══ GIVEN MATERIAL ══

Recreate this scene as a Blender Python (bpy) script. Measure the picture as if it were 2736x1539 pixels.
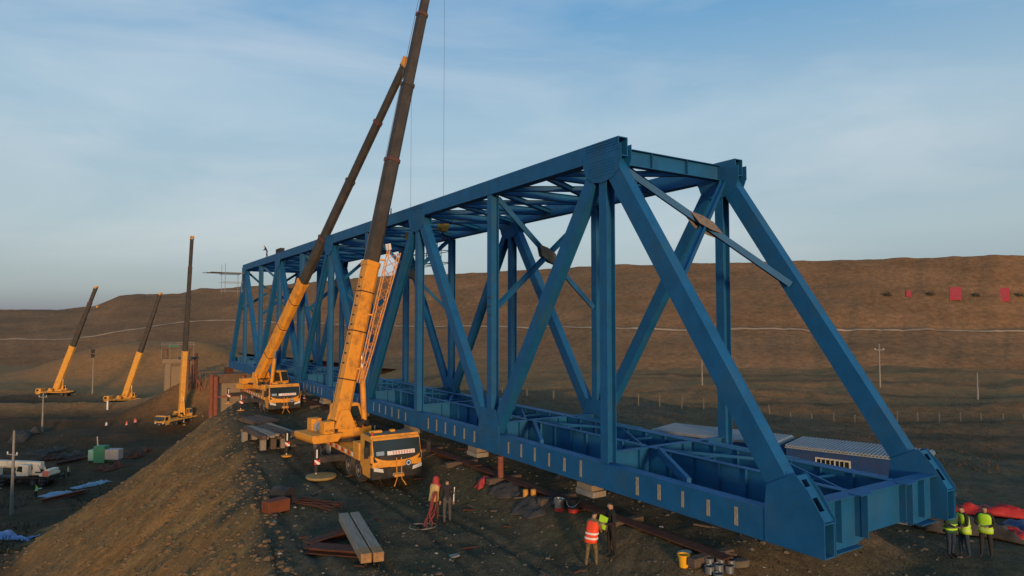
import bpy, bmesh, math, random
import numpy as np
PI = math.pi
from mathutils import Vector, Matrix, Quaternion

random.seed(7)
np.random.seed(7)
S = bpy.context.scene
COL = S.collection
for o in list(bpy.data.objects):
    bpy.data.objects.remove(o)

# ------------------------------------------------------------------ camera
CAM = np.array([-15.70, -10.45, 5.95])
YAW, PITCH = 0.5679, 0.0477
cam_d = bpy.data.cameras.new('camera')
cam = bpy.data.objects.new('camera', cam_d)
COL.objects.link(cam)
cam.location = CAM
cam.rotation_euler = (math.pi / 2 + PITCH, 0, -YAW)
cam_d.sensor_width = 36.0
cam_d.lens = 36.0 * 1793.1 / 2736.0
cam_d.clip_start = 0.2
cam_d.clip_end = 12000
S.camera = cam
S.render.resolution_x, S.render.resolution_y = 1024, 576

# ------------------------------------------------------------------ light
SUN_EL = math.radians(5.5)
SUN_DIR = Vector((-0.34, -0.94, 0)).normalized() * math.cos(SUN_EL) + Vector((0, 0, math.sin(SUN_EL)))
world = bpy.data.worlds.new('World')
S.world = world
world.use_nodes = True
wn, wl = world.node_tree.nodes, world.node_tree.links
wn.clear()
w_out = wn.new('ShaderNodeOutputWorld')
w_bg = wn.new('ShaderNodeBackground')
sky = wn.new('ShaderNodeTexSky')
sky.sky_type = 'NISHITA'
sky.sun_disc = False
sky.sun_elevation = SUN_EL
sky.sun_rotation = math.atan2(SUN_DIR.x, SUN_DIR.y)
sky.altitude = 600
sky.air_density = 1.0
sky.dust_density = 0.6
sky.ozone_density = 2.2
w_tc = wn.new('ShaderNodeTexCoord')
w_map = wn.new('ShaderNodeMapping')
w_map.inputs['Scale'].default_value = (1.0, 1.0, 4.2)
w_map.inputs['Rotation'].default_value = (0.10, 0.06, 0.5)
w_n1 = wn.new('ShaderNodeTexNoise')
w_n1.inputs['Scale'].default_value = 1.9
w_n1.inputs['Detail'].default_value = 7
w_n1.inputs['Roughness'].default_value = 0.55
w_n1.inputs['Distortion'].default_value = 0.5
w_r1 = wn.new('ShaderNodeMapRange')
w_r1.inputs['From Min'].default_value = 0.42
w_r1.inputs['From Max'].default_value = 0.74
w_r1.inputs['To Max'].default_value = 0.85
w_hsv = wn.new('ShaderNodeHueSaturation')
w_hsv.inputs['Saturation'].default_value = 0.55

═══

### EXERCISE REQUIREMENTS
Exactly reproduce the run of lines from the start of the listing through the line with "from mathutils import", inclusive; pictures are not copied.

### ANSWER TO THE EXERCISE
Recreate this scene as a Blender Python (bpy) script. Measure the picture as if it were 2736x1539 pixels.
import bpy, bmesh, math, random
import numpy as np
PI = math.pi
from mathutils import Vector, Matrix, Quaternion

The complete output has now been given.